Baskets of deplorables

OK this is a political post. You might infer something about my political leanings from this, and you might classify me as a “deplorable”, but I run that risk.

I don’t like the way our politics is turning out nowadays. You are free to interpret “our” and “nowadays” in whatever way you want. What I don’t like is that people seem to wear their political beliefs on their sleeve, and think it is okay to shame and cut contact with people who don’t share their beliefs.

I don’t know when exactly this started – but it was surely sometime between 2013 and 2016. The culmination of this attitude was US Presidential candidate Hillary Clinton describing her opponent Donald Trump’s supporters as a “basket of deplorables“. And that attitude seems to be being taken forward by people of various political dispensations three years on.

I long for the days when people treated their political opinions like their private parts – stuff that existed and was put to good use when required, but not put on display. Nowadays, though, trawl through any social media platform, and you find people making political statements all the time. If you aren’t in a filter bubble, you will surely be seeing flamewars. And a difference in political opinion is no longer just a difference in opinion – you consider someone with differing views as despicable.

I’m friends with a lot of people who hold strong political opinions, and whose opinions might differ from mine. I don’t care about it – since there is plenty to them otherwise that makes them valuable to me, and so I continue to hang out with them.

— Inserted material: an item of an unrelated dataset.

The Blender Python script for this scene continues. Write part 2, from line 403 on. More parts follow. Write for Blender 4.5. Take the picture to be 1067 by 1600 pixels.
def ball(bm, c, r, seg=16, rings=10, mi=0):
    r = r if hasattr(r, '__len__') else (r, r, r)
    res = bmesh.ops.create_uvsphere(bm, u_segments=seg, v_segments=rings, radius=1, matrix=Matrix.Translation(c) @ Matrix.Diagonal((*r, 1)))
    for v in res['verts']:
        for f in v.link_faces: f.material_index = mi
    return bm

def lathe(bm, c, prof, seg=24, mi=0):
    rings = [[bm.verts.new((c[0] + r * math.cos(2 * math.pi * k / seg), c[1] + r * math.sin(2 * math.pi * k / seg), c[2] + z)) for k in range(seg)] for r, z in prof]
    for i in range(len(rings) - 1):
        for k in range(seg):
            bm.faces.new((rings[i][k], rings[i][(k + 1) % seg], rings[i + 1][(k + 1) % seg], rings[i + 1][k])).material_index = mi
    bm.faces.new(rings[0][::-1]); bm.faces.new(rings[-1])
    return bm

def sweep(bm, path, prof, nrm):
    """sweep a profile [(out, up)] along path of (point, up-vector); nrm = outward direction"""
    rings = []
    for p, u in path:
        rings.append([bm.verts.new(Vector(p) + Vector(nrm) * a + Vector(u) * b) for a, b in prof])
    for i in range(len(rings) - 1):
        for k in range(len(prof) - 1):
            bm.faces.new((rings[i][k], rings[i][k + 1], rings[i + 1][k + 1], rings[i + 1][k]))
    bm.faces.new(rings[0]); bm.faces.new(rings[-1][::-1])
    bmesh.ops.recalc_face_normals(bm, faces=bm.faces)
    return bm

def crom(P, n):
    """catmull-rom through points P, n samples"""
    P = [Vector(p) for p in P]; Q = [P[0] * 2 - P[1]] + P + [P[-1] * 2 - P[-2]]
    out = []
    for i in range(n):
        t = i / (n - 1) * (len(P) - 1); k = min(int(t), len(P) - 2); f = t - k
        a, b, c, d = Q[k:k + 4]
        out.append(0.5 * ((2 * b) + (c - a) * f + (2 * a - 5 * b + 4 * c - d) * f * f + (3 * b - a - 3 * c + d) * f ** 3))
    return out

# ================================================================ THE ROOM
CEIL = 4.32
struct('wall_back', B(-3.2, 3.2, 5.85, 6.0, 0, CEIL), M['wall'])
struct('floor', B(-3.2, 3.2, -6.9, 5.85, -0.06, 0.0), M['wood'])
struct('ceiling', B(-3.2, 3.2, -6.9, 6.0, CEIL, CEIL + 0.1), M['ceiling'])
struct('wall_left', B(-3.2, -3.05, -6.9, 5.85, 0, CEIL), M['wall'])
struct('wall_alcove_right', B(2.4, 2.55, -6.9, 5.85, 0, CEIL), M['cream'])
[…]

Some people, on the other hand, don’t think like this. According to them, some political positions are so horrible that anyone who endorses that position is necessarily a horrible person, and not worth engaging with. For them, their political axis is fundamentally uni-dimensional – the world doesn’t exist outside of the dimension that they consider to be a dealbreaker.

As a consequence, any stand endorsed by a politician who endorses their dealbreaker position also becomes a dealbreaker. Political commentary and evaluation is based on who takes the stand, rather than the stand itself. Everything is seen through a political lens, and anyone who disagrees with them is worthy of ridicule.

It is sad that politics has taken over our lives so much, and people consider other people’s political opinions as such an important part of their lives. And the way social media and feedback loops work, I see no way out of this.